注目すべきは、Musical.lyはアメリカ市場にも同時に投入されたという点です。ちょうどその頃、アメリカでは『リップ・シンク・バトル』という口パクコンテストの番組が流行っていました。Musical.lyのアプリは話題になり、毎日約500人がダウンロードして利用したそうです。とくに、毎週木曜日、この番組が放送された後にたくさんの人がダウンロードして、大成功を収めたそうです。
アメリカ市場での反応が中国国内をはるかに上回ったので、Musical.lyの経営陣は資源をアメリカ市場に集中させます。しかし、これが思わぬ結果を引き起こします。のちに中国市場を開拓しようとしたとき、すでに抖音をはじめとした競合に市場を占められてしまったのです。

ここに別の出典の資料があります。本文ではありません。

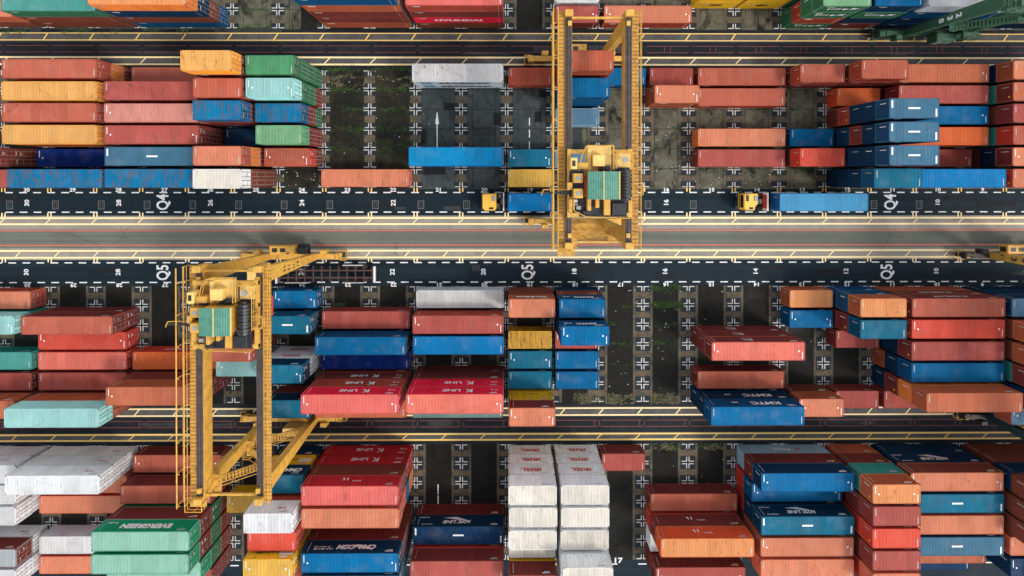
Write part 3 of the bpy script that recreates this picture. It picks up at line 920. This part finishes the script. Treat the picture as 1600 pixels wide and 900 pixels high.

抖音はMusical.lyを徹底的に模倣しました。トップページのUI(ユーザーインターフェイス)ばかりでなく、基本機能もほぼ同じです。利用者を増やすための打ち手であるハッシュタグの運営もまったく同じです。
Musical.lyはUIの基本機能などで先進的だったのですが、最適なレコメンドをするためのアルゴリズムについては大きく後れを取り、挽回することができませんでした。
外国市場への展開を開始
抖音で大成功を収めたバイトダンスは、2017年、同様のサービスを外国向けに展開します。サービス名を「TikTok」として150の国・地域へと市場を広げていきました。そしてついに世界一のアプリとなったのです。
最初はニュース配信アプリからスタートしたバイトダンスですが、次はそれをショートムービーへと展開しました。そして、そのアプリを中国国内から、外国市場へと横展開していったのです。

バイトダンスの横展開による成長(『世界最速ビジネスモデル』196~197ページに掲載)
このようにバイトダンスの基本戦略はきわめて単純です。まず、利用者の閲覧履歴などの行動情報をもとに利用者にぴったりのコンテンツをレコメンドするという技術を開発しました。そして、この独自技術を生かしてキラーアプリを開発して世界中に広げていきました。次に、自社のアプリの利用者を拡大し、できるだけ長い時間そこに留まらせ、膨大なトラフィックを確保しました。トラフィックが増えれば増えるほど、広告料収入を伸ばすことができるのです。